Others, primarily the painters and sculptors, look north to Carmel, with its many art galleries, craft-centers and wallet-heavy tourists.

Visitors to Big Sur—those who are actually invited—are more likely to be artists, foreign journalists or world-travelers than ordinary vacationers. There are no hotels here, the motels are small and devoid of entertainment, and the only nightlife revolves around Nepenthe, which is closed five months of the year. Most of the people who live here are jealous of their privacy, and nothing annoys them more than a curious intruder. A man sitting on the rocks with a can of beer, watching the sunset or the whales passing out to sea, is not as a rule very happy to explain his way of life to a traveling salesman who stops to “talk to one of the natives.”

Jerry Gorsline, who spent the first eighteen years of his life in New York and now lives on an abandoned mining claim twenty-five miles south of Hot Springs, is happy enough to have no visitors at all. Once or twice a week he will drive up the coast to borrow some books, put in a day's work for a man who is building a new wing on his house, or pass a few beery hours in the hot sulphur baths. He grows most of his own food, makes his own wine, cooks on a wood-stove, and keeps in touch with his friends in Europe, where he lived for two years before coming to Big Sur.

Lionel Olay, a writer, lives far back in the hills with a girl and two dogs.

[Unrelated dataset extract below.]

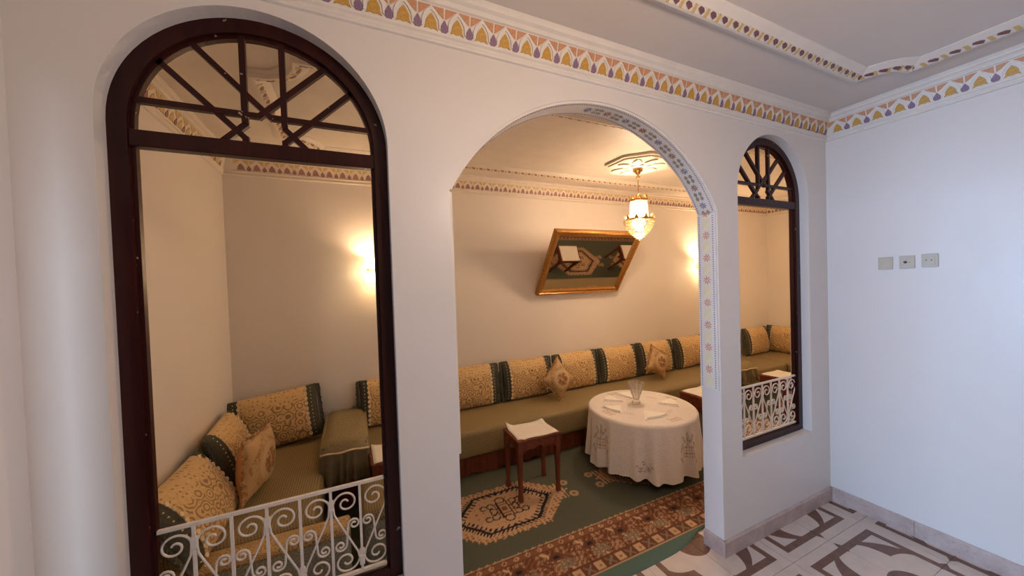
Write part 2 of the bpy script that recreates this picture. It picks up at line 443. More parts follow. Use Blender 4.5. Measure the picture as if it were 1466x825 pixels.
fl = ob('floor', MB().box((XIL-0.12, YR-0.12, -0.12), (XIR+0.12, YB+0.12, -0.004)), M['grout'], kind='structure', label='floor of printed brown and cream tiles')
T = 0.365
gx0 = XR-0.118; gy0 = Y0-0.195
tile_cache = {}
for i in range(-8, 1):
    for j in range(-5, 3):
        x0, x1 = gx0+i*T, gx0+(i+1)*T; y0, y1 = gy0+(j-1)*T, gy0+j*T
        x1 = min(x1, XR); y1 = min(y1, YB)
        key = (round(x1-x0, 3), round(y1-y0, 3))
        if key not in tile_cache:
            g = 0.0012
            tile_cache[key] = MB().box((g, g, -0.008), (key[0]-g, key[1]-g, 0)).mesh('tile', M['tile'])
        place('tile', tile_cache[key], fl, (x0, y0, 0))

# marble baseboards, laid in strips
def baseboard(name, p, q, nrm, label, seg=0.39):
    root = place(name, None, kind='structure', label=label)
    p, q = Vector(p), Vector(q); L = (q-p).length; d = (q-p)/L; nrm = Vector(nrm); t = 0
    while t < L-0.01:
        e = min(t+seg, L); a = p+d*(t+0.0008); b = p+d*(e-0.0008)
        prof = [(0, 0), (0.013, 0), (0.013, 0.084), (0.008, 0.092), (0, 0.092)]
        mb = MB().sweep(prof, lambda o, z: (a.x+nrm.x*o, a.y+nrm.y*o, z), lambda o, z: (b.x+nrm.x*o, b.y+nrm.y*o, z))
        ob('marble_strip', mb, M['marble'], root); t = e
    return root
baseboard('baseboard_right', (XR, Y0-0.013, 0), (XR, -0.9, 0), (-1, 0, 0), 'mottled marble baseboard along the blue-lit side wall')
baseboard('baseboard_partition', (XR, Y0, 0), (AX+AHW-0.013, Y0, 0), (0, -1, 0), 'mottled marble baseboard under the far arched window')
baseboard('baseboard_jamb', (AX+AHW, Y0-0.013, 0), (AX+AHW, YP+0.004, 0), (-1, 0, 0), 'short marble baseboard on the side of the arch pier')
baseboard('baseboard_left', (XL, Y0, 0), (AX-AHW, Y0, 0), (0, -1, 0), 'marble baseboard under the near arched window')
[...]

He spends a few days of every month in Hollywood, picking up assignments, but he does his writing in Big Sur. When he gets
money he moves off at a high rate of speed—Mexico, Cuba, Spain, and finally back to Big Sur.

King Hutchinson, on the other hand, has been here for three years and has no intention of leaving. He is one of many who live “the seven-five split”: seven months working at Nepenthe and five on unemployment insurance.

Don Bloom is a painter. He lives on what he earns and pays $25 a month for one of the finest houses on the coast. He gets along without electricity, has one of the best gardens in Big Sur, and spends a good part of the day on his porch, staring at the sea.